On peut être intimidé par la notoriété, la réputation de certains, mais très vite les nécessités du travail prennent le dessus. On est face à des acteurs qui, malgré leur curriculum vitae, savent se mettre au service d’un metteur en scène, d’une histoire. Ils ont une vraie générosité dans le travail.

Avez-vous adapté votre manière d’appréhender les personnages aux personnalités des acteurs ?

Avec Mathieu, nous avons eu beaucoup de lectures individuelles : nous lisions les scènes, nous retracions la trajectoire des personnages, et eux posaient des questions, apportaient leur vision du rôle. Nous nous sommes aussi adaptés à la perception des rôles par les acteurs.

Peut-il arriver de bousculer la psychologie d’un personnage, ses attitudes en fonction de ce travail ?

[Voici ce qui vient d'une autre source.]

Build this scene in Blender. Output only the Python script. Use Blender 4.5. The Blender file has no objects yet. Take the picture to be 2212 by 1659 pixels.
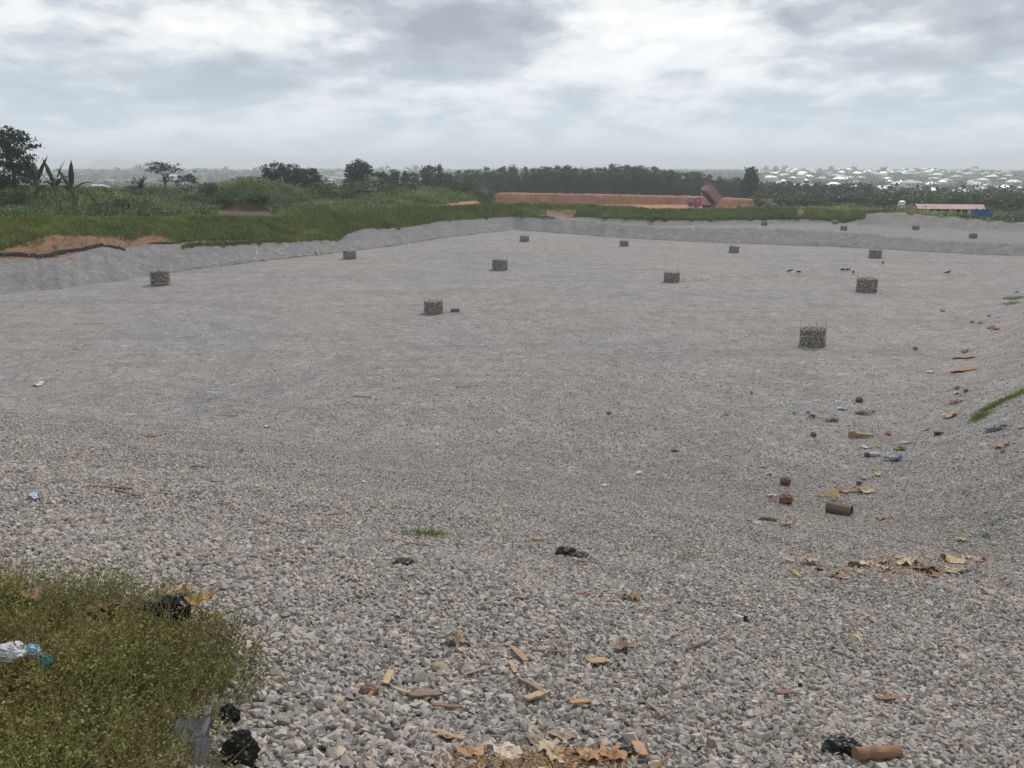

Ça évolue en écriture au cours de la préparation. Sur le plateau, on est dans l’affinage : là on va travailler telle émotion plus profondément, ici retenir l’expression d’un sentiment… Mais plus on a pris de temps de réflexion avant le tournage, plus les acteurs ont compris leur personnage, digéré leur psychologie, mieux on peut rebondir, réagir à la magie du moment. C’est la structuration qui permet cette liberté.

On voit dans Syndrome [E] des acteurs à contre-emploi, Emmanuelle Béart, Bérengère Krief…

Ce serait bête de cantonner les acteurs à ce qu’ils savent faire naturellement. Ils sont souvent tristes qu’on leur propose toujours les mêmes rôles. Le propre d’un comédien, c’est de vivre des situations différentes, alors le défi que représente ce genre de proposition est bien vécu. En tant que réalisatrice, j’ai des envies de travailler avec telle ou tel… Je pars du principe qu’il faut toujours proposer, j’essaie de ne pas me cantonner au déjà-vu, c’est plus excitant.

Mathieu Missoffe a commencé à défricher d’autres histoires à faire vivre à Sharko et Henebelle. Vous êtes prête à continuer l’aventure ?

C’était une expérience extrêmement dense et riche. Il ne faut jamais dire jamais.